Come accade in questi casi, i giudici si sono confrontati (per quasi tre ore) evitando però una vera e propria conta, dal momento che le posizioni di ognuno erano già state chiarite nei giorni precedenti (arrivando persino nelle cronache giornalistiche, tanto che la segretaria Cgil ha parlato di «pressioni senza precedenti») e i contrari all’ammissibilità del referendum sull’articolo 18 erano in maggioranza. Al punto che l’ex presidente Criscuolo, che nel 2015 fu decisivo per la sentenza sulla rivalutazione delle pensioni che mise nei guai il governo Renzi, ieri ha marcato visita lasciando il collegio dei giudici costituzionali in numero dispari (tredici, un giudice deve essere sostituito dal parlamento che giusto ieri ha cominciato con le votazioni). È caduta così l’ipotesi di un pareggio, eventualità nella quale il voto del presidente Grossi (secondo i rumors, orientato per il sì) avrebbe pesato doppio. Sconfitta la tesi della giudice Sciarra, non sarà più lei a scrivere le motivazioni della sentenza sull’articolo 18.

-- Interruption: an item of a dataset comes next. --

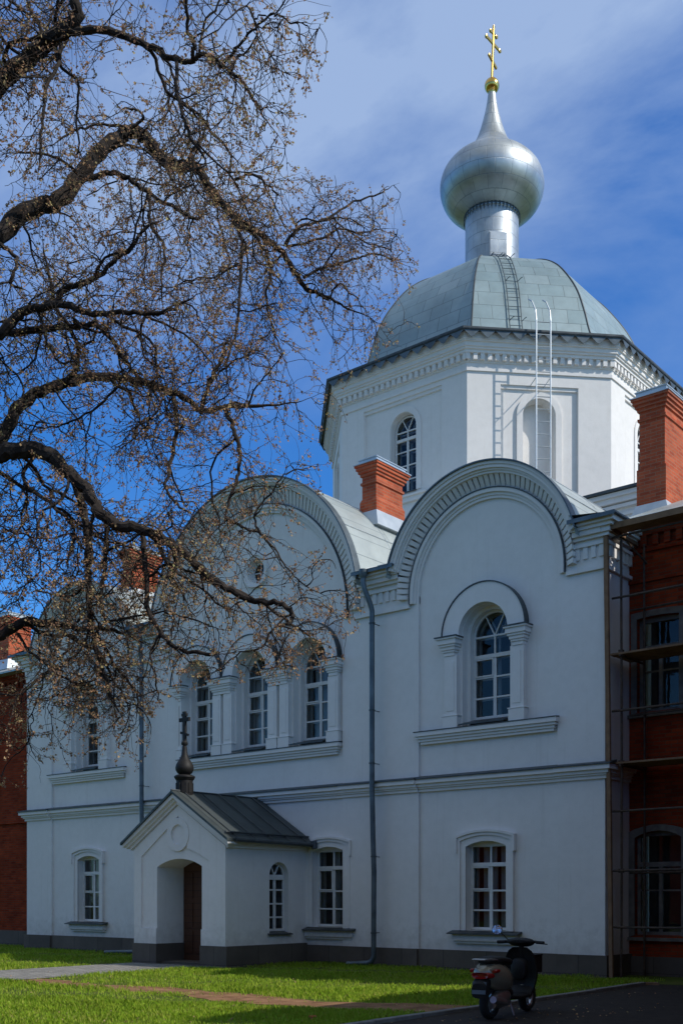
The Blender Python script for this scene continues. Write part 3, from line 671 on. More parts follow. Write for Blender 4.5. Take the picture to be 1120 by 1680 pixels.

Motivazioni che arriveranno entro il 10 febbraio (prevedibilmente prima) e che per quanto riguarda i due referendum ammessi sono indispensabili per consentire al governo di fissare la data delle urne, tra domenica 16 aprile e domenica 11 giugno. Qualche mese in più a disposizione tornerebbe utile al governo per far cadere anche questi due referendum, modificando la disciplina dei voucher e degli appalti. Per quanto riguarda i buoni lavoro, però, la richiesta del quesito è radicale: la cancellazione dello strumento. Se il governo si limiterà a qualche ritocco, rischierà (così com’è successo, in un caso, per le trivellazioni) che il referendum venga confermato. Questa volta dalla Cassazione.